It is also your responsibility to know the divers you are taking. How can you plan a dive if you don't know that? How can you know which divers you should be paying more attention to? How can you anticipate problems?
Most resorts I have been to have a schedule of what dive sites they are doing, and list them on a board for people to sign up on. The people working there are all to happy to tell you a little about the sites before you sign up. This is especially true of wrecks or popular reef dives that have been written about in dive magazines.
The only time I have seen the dives change on board was in Cozumel, the group I had travelled with booked the entire boat, and we decided to dive a different site than the boat was planning to take us to.

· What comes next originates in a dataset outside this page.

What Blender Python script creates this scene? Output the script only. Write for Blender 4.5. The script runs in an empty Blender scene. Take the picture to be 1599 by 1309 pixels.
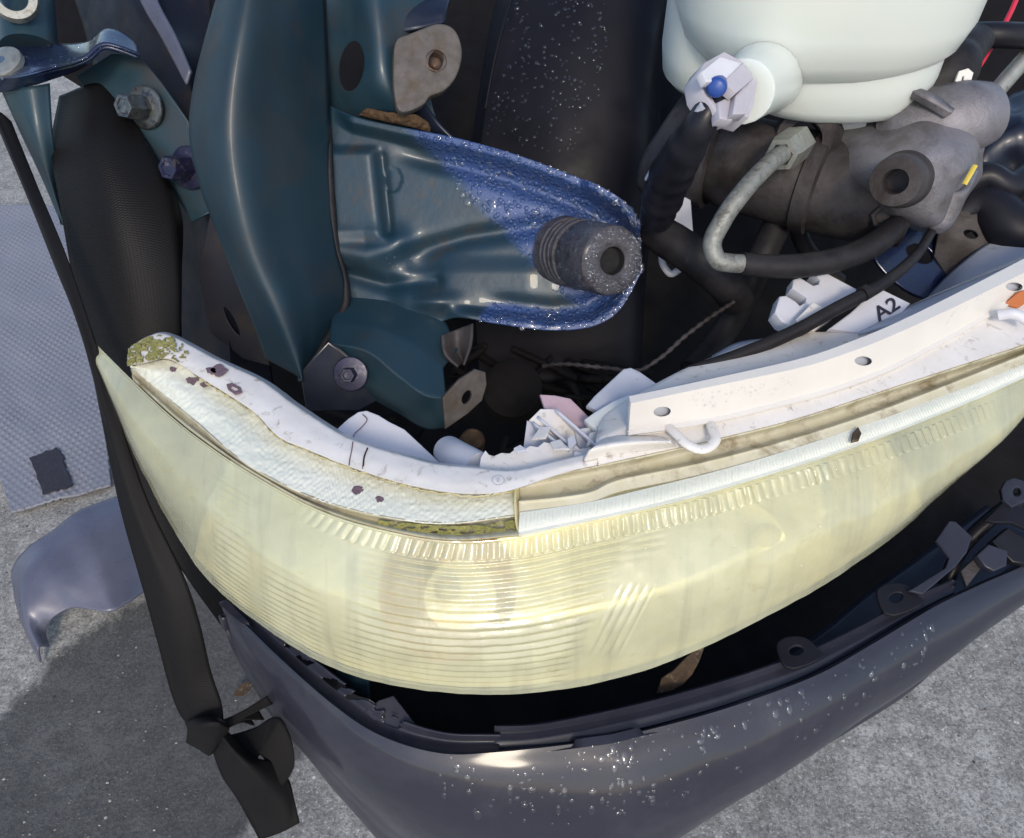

In most cases I am sure if you request specific conditions you will be able to be accomodated. It may be with a large resort that has the resources to handle large eclectic groups of divers, or you may have to book a small dive op who is willing to cater to 1 or a few divers all looking to do the same thing.
If we take Belize for example, there are shallow reefs, deeper reefs, and of course the Great Blue Hole. If a new diver fresh out of the pool decides to sign up for the Blue Hole, hoping he can hang at 60 feet, what is the DM to do? The dive goes to about 130 to see the rock formations. Sheould the DM turn the boat around? Force the diver to stay on board while everyone else dives? Force all the other divers to stay at 60 feet looking at nothing for the newb?
No, the dive in the Blue Hole is to 130 feet, where the formations are. There is no law prohibiting an OW diver of any experience level from making that dive, so it is up to the individual to dive, or not to dive, not the DM. They are not breaking any laws.
In an ideal world nobody would have to face those situations. But we don't live in an ideal world, we live in a world full of wonder, surprise, variability, and all that means you have decisions to make.
And I would hate to see the formation of a Scuba Police to make law and enforce it. If you find yourself over your head, don't dive. If you choose to dive and something goes wrong, you have no one to blame but yourself.